◆ **Supplied information**:
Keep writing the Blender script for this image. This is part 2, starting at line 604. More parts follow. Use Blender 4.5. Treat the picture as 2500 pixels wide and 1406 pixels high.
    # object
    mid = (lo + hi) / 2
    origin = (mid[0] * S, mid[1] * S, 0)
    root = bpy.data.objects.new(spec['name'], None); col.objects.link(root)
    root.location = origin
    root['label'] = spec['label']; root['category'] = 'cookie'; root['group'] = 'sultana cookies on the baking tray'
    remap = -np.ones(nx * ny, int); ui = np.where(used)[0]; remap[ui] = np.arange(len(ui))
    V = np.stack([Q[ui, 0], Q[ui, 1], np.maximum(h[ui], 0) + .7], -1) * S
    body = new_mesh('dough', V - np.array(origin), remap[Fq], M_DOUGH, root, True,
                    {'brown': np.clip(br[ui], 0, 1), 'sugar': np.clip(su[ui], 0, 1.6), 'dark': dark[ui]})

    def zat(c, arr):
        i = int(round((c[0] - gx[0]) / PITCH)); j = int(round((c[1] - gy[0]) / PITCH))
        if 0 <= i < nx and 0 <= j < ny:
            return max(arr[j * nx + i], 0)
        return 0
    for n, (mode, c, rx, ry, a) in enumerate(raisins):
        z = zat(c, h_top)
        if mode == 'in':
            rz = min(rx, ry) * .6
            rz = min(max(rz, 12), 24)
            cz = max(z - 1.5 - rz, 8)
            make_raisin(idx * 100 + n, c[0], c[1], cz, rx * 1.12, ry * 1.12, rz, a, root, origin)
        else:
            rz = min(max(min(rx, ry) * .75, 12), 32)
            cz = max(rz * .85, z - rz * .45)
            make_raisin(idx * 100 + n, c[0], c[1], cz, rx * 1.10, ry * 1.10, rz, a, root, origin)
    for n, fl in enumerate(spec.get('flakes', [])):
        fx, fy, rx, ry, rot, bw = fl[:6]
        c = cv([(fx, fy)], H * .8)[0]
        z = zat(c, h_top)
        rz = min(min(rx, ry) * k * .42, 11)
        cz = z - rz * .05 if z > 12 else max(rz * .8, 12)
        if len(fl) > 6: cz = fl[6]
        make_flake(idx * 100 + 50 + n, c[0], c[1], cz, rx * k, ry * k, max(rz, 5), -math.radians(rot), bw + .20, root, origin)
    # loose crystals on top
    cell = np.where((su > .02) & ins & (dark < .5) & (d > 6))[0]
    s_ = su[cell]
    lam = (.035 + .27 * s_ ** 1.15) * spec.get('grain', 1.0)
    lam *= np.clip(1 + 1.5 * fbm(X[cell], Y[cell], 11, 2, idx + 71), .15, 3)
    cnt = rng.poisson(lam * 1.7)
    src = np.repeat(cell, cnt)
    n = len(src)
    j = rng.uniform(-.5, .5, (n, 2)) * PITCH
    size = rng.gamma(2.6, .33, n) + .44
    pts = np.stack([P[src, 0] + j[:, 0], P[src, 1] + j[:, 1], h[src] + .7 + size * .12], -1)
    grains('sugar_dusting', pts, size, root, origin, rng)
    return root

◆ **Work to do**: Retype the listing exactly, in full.

◆ **Solution to this task**:
Keep writing the Blender script for this image. This is part 2, starting at line 604. More parts follow. Use Blender 4.5. Treat the picture as 2500 pixels wide and 1406 pixels high.
    # object
    mid = (lo + hi) / 2
    origin = (mid[0] * S, mid[1] * S, 0)
    root = bpy.data.objects.new(spec['name'], None); col.objects.link(root)
    root.location = origin
    root['label'] = spec['label']; root['category'] = 'cookie'; root['group'] = 'sultana cookies on the baking tray'
    remap = -np.ones(nx * ny, int); ui = np.where(used)[0]; remap[ui] = np.arange(len(ui))
    V = np.stack([Q[ui, 0], Q[ui, 1], np.maximum(h[ui], 0) + .7], -1) * S
    body = new_mesh('dough', V - np.array(origin), remap[Fq], M_DOUGH, root, True,
                    {'brown': np.clip(br[ui], 0, 1), 'sugar': np.clip(su[ui], 0, 1.6), 'dark': dark[ui]})

    def zat(c, arr):
        i = int(round((c[0] - gx[0]) / PITCH)); j = int(round((c[1] - gy[0]) / PITCH))
        if 0 <= i < nx and 0 <= j < ny:
            return max(arr[j * nx + i], 0)
        return 0
    for n, (mode, c, rx, ry, a) in enumerate(raisins):
        z = zat(c, h_top)
        if mode == 'in':
            rz = min(rx, ry) * .6
            rz = min(max(rz, 12), 24)
            cz = max(z - 1.5 - rz, 8)
            make_raisin(idx * 100 + n, c[0], c[1], cz, rx * 1.12, ry * 1.12, rz, a, root, origin)
        else:
            rz = min(max(min(rx, ry) * .75, 12), 32)
            cz = max(rz * .85, z - rz * .45)
            make_raisin(idx * 100 + n, c[0], c[1], cz, rx * 1.10, ry * 1.10, rz, a, root, origin)
    for n, fl in enumerate(spec.get('flakes', [])):
        fx, fy, rx, ry, rot, bw = fl[:6]
        c = cv([(fx, fy)], H * .8)[0]
        z = zat(c, h_top)
        rz = min(min(rx, ry) * k * .42, 11)
        cz = z - rz * .05 if z > 12 else max(rz * .8, 12)
        if len(fl) > 6: cz = fl[6]
        make_flake(idx * 100 + 50 + n, c[0], c[1], cz, rx * k, ry * k, max(rz, 5), -math.radians(rot), bw + .20, root, origin)
    # loose crystals on top
    cell = np.where((su > .02) & ins & (dark < .5) & (d > 6))[0]
    s_ = su[cell]
    lam = (.035 + .27 * s_ ** 1.15) * spec.get('grain', 1.0)
    lam *= np.clip(1 + 1.5 * fbm(X[cell], Y[cell], 11, 2, idx + 71), .15, 3)
    cnt = rng.poisson(lam * 1.7)
    src = np.repeat(cell, cnt)
    n = len(src)
    j = rng.uniform(-.5, .5, (n, 2)) * PITCH
    size = rng.gamma(2.6, .33, n) + .44
    pts = np.stack([P[src, 0] + j[:, 0], P[src, 1] + j[:, 1], h[src] + .7 + size * .12], -1)
    grains('sugar_dusting', pts, size, root, origin, rng)
    return root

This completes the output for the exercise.